In Canada, the current government is boasting that its stimulus program totals more than $100 billion. But, in contrast to the other industrialized nations, and particularly our American neighbours, Prime Minister Harper does not believe there is a need to impose strict conditions on the directors and officers of the companies that will receive public funds.

Therefore, today I tabled in the Senate a bill entitled An Act to provide the means to rationalize the governance of Canadian businesses during the period of national emergency resulting from the global financial crisis that is undermining Canada’s economic stability.

The bill S-235 has two important components. The first related to all firms that receive assistance from the government, and the second covers all companies listed on the stock market.

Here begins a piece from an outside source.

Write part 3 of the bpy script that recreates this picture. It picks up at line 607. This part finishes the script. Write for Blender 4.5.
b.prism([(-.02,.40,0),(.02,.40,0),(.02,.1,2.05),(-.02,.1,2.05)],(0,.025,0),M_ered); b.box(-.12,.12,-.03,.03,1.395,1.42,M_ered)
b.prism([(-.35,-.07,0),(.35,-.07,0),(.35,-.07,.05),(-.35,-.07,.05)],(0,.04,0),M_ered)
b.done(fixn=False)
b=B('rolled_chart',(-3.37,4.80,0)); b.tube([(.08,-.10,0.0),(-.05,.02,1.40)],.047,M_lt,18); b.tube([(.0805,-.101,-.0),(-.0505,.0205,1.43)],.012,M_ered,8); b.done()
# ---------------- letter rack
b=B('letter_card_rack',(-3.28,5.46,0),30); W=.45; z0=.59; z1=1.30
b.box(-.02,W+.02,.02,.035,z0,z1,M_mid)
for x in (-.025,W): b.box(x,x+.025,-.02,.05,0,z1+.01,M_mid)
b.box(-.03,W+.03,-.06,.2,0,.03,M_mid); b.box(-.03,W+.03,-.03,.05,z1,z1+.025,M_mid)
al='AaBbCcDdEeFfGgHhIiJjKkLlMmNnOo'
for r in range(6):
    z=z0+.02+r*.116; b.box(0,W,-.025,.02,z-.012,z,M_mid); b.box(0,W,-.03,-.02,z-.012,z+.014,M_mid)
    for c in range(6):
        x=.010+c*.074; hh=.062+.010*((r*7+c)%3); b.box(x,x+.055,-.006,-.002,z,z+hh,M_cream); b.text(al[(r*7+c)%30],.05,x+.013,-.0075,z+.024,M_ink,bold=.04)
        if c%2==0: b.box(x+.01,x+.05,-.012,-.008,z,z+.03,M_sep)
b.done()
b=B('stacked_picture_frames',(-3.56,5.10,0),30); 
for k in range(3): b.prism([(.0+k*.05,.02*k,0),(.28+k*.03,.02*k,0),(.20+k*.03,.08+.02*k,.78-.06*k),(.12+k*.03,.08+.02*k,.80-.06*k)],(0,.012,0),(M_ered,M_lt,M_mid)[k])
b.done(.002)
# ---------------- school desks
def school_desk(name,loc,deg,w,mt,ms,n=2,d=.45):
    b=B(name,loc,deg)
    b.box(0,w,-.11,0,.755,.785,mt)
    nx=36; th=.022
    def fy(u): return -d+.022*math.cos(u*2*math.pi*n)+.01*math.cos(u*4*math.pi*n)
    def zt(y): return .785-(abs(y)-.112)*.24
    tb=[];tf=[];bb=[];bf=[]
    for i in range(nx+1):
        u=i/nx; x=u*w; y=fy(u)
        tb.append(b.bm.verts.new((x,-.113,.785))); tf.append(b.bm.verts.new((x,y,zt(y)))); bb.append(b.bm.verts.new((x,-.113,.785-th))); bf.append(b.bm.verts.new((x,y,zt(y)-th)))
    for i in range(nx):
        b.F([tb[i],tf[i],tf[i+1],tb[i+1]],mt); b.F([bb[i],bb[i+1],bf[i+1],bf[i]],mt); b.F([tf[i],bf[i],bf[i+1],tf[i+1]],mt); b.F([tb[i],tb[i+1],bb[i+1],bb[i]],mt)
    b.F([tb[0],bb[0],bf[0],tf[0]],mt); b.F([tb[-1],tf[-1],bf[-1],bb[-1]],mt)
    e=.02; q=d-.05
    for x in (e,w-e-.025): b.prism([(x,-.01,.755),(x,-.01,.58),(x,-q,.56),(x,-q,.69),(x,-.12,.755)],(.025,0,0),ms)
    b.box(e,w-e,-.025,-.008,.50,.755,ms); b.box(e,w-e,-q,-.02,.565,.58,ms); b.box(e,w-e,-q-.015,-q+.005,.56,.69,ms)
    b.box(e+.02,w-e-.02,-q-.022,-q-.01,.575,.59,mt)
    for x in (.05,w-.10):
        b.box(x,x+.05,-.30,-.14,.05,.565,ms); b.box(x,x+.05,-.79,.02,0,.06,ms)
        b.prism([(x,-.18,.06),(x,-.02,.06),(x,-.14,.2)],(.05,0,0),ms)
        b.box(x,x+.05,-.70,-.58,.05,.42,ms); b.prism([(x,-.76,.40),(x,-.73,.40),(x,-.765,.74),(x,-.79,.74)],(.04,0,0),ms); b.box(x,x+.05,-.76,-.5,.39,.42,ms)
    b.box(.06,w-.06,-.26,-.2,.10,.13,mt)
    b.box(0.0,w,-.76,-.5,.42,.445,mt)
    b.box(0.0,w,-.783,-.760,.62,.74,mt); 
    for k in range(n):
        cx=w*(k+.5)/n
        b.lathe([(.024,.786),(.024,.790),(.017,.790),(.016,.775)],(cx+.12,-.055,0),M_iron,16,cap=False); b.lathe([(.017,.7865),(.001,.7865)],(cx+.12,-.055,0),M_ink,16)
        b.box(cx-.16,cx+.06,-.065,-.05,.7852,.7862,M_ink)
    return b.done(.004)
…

1. Limit on compensation for executives of government-aided companies

The bill contains important measures relating to setting compensation for managers, including:

  • For companies receiving government assistance, executives’ annual salaries will be capped at $500,000 annually;
  • BONUSES for executives may not exceed a THIRD of their total salary;
  • During the relief period, no payment of dividends to shareholders will be authorized;
  • These measures will apply to any business receiving financial aid, such as banks, financial services, the auto industry, those involved in the forestry and agri-food sector, shipbuilding and aerospace companies.

2. Limit on compensation for executives in publicly listed companies in relation to Canadian workers’ average salary

The financial crisis has revealed that in many cases the company executives have failed to do their job properly, investing money from collective pension plans and individual retirement savings plans, entrusted to them by Canadians, in high-risk ventures.

The time has come for executives to assume their full responsibilities toward their shareholders, to ensure that decisions made by boards of directors, specifically their decisions on executive compensation, are more transparent:

  • No member of a board of directors may sit on more than four boards in public corporations;
  • A board of directors must present shareholders with a plan setting out the principles and structures for the remuneration of its directors, officers and employees at the annual meeting. An advisory vote is obligatory;
  • The board’s remuneration committee must, in setting the overall compensation for senior officers of the principal leaders, give consideration to the average annual industrial wage in Canada and limit executive salaries to a maximum of twenty (20) times that;
  • All executive employment benefits, including those of members of the board of directors, must be recorded in the firm’s annual report distributed to the shareholders, such as travel expenses, meeting expenses, mileage, and so on.

Some people will find that the measures set out in the bill are bold, but it should be emphasized that they are similar to and completely consistent with the provisions currently being implemented in the United States and Europe.